Rester au-dessus de la mêlée

Devant les membres de la commission des assises nationales venus lui rendre les conclusions de leurs travaux, le colonel Doum-bouillant a réitéré sa ferme volonté de mener ses ‘’réformes’’ jusqu’au bout. Un discours qui ne rassure pas Kalifa Gassama Diaby: « Je constate avec beaucoup de peine et de tristesse que le premier échec de cette transition est que certains ont réussi à s’accaparer du colonel Mamadi Doumbouya, à faire de lui un acteur partisan et du CNRD un parti politique. Vous entendez dire ‘’esprit CNRD, on est pro ou on n’est pas anti’’. Personne n’est anti-CNRD et je crois que les militaires surtout du 5 septembre doivent faire attention à ne pas tomber dans ce piège qui ferait d’eux partie prenante au conflit politique et social de notre pays. Il faut qu’ils se mettent au-dessus de la mêlée ».
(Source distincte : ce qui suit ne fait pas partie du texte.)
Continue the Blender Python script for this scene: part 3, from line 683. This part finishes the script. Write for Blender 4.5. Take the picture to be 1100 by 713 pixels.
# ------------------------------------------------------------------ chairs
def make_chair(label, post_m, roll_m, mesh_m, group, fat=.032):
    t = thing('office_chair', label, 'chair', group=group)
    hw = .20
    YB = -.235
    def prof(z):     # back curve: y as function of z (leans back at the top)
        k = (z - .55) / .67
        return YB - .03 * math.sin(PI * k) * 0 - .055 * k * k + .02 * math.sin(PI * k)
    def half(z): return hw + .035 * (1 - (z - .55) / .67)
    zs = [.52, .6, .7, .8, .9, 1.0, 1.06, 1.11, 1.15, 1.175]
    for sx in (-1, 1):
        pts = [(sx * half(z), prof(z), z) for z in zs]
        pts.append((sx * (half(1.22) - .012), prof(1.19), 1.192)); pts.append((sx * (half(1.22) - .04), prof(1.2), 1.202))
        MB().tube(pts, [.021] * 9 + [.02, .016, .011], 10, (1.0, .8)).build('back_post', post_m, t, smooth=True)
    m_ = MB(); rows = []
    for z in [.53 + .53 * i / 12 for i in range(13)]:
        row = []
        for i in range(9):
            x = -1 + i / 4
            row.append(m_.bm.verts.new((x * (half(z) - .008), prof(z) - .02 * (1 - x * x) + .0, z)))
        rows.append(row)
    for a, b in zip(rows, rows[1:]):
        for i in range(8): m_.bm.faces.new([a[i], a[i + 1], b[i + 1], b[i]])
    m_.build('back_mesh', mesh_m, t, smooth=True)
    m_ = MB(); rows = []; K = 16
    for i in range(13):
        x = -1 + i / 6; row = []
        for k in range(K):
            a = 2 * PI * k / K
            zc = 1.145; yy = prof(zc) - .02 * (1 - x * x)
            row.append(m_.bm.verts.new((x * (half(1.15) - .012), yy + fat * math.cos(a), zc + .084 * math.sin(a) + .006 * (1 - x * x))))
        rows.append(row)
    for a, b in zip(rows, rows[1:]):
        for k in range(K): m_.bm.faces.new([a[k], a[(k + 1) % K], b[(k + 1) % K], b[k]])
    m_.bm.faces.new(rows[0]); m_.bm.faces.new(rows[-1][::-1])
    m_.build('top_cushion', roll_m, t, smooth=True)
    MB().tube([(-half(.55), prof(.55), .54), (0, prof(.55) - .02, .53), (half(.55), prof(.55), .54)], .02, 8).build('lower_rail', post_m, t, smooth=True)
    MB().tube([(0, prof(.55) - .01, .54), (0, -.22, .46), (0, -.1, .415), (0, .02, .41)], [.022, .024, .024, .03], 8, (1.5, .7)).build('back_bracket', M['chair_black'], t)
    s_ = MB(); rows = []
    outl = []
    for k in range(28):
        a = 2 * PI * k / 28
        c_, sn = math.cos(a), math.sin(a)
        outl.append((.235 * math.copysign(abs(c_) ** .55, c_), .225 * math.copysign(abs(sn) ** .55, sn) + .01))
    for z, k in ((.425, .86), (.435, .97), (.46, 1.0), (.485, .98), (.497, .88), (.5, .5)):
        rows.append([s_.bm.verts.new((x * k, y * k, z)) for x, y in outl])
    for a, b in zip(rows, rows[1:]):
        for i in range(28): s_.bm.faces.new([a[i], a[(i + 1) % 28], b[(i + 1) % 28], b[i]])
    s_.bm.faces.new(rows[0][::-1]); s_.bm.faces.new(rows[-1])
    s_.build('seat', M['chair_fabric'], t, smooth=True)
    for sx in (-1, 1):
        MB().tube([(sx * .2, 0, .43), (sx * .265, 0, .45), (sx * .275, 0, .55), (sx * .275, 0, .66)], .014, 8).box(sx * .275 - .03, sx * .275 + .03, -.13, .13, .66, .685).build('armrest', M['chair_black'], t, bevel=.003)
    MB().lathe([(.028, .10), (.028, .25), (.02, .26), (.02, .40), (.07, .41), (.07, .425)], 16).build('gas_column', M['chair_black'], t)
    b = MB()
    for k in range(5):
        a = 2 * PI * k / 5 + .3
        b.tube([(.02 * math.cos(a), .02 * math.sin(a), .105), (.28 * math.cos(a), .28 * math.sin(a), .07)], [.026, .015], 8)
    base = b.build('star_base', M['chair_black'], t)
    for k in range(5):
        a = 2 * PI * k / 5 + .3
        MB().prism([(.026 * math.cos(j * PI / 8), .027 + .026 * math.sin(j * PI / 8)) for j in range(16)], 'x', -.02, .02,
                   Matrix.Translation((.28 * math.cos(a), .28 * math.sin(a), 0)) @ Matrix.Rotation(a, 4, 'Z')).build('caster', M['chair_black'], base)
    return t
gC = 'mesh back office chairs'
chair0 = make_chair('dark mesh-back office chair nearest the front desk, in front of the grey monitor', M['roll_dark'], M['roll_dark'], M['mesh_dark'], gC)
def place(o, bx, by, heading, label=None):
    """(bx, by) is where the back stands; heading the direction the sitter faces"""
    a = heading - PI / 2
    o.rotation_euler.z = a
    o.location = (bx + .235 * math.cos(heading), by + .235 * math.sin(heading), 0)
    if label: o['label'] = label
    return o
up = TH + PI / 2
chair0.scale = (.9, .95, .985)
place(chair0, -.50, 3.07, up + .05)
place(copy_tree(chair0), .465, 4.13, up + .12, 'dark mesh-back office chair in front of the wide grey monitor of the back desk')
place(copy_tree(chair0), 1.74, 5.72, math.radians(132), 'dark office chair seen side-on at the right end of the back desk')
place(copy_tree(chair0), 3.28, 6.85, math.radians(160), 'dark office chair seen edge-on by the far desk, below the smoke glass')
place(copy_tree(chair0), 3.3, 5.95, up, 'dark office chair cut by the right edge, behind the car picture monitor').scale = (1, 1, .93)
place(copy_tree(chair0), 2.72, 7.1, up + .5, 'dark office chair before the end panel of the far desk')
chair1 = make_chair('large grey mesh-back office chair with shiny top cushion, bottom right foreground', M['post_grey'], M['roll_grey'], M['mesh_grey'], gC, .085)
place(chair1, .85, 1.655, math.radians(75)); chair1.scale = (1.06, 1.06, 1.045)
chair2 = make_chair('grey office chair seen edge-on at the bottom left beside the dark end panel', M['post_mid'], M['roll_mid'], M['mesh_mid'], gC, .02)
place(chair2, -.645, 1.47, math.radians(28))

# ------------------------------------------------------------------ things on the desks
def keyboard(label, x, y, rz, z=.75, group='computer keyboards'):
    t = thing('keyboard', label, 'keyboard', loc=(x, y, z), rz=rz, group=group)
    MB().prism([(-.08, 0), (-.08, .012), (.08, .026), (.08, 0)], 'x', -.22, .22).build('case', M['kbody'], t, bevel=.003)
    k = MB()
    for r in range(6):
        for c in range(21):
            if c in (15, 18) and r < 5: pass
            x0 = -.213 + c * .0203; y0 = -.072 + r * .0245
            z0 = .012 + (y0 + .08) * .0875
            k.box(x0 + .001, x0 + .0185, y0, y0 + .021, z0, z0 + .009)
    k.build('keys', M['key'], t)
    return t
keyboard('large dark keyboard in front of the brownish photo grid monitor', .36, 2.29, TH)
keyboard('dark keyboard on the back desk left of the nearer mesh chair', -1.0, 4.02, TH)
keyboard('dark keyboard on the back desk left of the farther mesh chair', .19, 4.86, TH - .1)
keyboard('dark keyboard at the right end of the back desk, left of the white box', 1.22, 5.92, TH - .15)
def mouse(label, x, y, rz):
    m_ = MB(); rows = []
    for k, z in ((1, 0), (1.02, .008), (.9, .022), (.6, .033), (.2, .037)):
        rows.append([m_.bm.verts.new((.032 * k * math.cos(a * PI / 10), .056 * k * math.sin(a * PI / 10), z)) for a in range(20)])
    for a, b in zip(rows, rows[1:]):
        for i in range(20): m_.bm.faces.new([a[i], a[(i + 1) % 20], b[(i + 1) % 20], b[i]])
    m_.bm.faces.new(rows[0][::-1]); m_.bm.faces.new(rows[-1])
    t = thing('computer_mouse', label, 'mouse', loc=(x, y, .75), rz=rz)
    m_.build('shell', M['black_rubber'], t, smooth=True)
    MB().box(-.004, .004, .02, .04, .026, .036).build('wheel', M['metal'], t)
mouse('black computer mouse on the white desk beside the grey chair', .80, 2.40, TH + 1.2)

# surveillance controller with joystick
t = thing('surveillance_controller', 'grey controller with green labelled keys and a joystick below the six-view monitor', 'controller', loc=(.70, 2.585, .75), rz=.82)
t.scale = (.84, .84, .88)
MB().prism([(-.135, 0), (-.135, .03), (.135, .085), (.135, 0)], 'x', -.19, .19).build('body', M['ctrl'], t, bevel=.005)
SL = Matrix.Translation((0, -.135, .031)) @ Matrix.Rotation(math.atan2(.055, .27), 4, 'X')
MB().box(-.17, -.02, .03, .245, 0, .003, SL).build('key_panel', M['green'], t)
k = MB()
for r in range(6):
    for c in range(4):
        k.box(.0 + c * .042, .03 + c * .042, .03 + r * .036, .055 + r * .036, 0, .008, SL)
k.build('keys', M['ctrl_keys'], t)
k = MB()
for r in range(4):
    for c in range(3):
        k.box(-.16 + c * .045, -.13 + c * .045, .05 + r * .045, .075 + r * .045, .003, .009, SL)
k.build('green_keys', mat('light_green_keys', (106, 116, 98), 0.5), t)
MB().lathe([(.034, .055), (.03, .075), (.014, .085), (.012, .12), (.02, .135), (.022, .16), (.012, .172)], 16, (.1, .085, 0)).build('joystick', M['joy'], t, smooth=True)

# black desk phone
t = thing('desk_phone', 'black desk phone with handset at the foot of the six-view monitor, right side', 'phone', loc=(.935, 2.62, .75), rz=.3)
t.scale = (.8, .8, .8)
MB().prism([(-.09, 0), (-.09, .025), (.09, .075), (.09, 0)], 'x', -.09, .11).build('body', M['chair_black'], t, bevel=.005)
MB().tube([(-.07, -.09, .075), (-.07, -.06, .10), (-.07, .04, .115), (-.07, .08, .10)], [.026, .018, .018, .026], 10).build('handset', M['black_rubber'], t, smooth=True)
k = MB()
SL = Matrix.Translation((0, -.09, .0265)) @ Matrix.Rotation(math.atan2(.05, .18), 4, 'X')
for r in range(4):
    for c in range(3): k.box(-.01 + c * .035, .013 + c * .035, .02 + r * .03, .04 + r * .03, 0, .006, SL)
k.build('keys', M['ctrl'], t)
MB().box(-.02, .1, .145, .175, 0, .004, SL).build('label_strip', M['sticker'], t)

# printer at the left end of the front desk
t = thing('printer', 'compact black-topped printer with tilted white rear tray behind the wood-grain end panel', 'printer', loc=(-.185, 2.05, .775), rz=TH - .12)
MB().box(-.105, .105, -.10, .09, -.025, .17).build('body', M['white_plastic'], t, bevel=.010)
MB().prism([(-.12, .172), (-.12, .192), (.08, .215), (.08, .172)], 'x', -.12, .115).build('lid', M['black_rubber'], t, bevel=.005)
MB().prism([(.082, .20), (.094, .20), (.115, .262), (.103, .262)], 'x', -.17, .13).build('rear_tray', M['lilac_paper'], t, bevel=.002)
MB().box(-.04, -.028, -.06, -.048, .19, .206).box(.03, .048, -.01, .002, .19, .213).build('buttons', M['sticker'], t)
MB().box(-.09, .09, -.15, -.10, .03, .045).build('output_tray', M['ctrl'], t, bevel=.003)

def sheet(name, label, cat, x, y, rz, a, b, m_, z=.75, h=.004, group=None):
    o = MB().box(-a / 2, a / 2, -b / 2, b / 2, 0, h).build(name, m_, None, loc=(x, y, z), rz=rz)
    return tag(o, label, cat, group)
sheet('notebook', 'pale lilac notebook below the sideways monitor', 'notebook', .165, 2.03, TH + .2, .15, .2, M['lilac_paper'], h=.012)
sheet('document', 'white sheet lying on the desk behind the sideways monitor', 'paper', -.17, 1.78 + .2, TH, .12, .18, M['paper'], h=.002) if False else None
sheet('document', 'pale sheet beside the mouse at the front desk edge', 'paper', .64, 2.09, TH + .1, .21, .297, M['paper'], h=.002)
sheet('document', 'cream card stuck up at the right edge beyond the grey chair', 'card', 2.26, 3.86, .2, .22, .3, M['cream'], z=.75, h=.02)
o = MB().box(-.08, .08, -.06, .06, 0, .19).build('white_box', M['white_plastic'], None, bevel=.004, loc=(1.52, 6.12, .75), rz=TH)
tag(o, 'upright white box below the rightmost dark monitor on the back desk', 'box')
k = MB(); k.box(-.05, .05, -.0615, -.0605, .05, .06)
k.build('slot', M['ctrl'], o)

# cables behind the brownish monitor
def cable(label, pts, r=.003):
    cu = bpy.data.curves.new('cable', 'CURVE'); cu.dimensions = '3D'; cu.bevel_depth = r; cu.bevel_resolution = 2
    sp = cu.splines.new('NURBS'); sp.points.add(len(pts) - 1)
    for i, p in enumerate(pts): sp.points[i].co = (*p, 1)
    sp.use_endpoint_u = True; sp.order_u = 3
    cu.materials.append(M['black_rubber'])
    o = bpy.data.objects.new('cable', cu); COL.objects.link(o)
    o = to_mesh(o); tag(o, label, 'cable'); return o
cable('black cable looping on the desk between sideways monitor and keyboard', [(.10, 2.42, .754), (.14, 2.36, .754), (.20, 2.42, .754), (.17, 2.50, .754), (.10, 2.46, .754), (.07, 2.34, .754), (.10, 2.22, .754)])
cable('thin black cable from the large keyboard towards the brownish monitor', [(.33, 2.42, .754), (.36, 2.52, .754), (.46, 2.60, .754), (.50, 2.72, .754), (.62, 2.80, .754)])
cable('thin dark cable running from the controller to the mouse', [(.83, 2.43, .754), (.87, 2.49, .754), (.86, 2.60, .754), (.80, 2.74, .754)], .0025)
L’Etat, premier sujet de droit

L’invité de l’émission Mirador décoche des flèches contre la justice guinée-haine, notamment dans les affaires qui l’opposent à la Petite Cellule Dalein Diallo : « La CRIEF ne participe pas, du moins dans certains dossiers, à la confiance des citoyens en la justice. Et cette confiance est indispensable…On a l’impression qu’en Guinée la justice n’est là que pour enfermer. La prison est devenue la règle alors que c’est l’exception. L’État de droit s’impose d’abord à l’État, avant les citoyens… Le principe veut que l’État attende que la justice se prononce sur ce dossier avant d’agir. Mais ce citoyen voit sa maison récupérée pendant que la procédure est en cours. Cellou Dlein Diallo est un citoyen qui a perdu confiance en la justice ».

Manifs de rue

L’entourage du colonel Doum-bouillant en a également eu pour son grade. Gassama dénonce notamment le fait que certains qui rôdent autour du colonel prônent l’interdiction systématique des manifestations : « Ces interdictions de manifestations, ces arrestations sont inacceptables et indéfendables. Je constate que les plus virulents contre le Président Alpha Condé quand les manifestations étaient interdites s’évertuent aujourd’hui à expliquer qu’il est nécessaire d’interdire les manifestations.  Comment peut-on nous dire qu’on a plus besoin de paix aujourd’hui qu’hier avec Alpha Condé ? Pourquoi les libertés devraient-elles être mises en sourdine ? Cette volatilité des principes est étonnante ».

Pour ce qui est de la dissolution du FNDC, Gassama la trouve « juridiquement infondée, politiquement inappropriée ».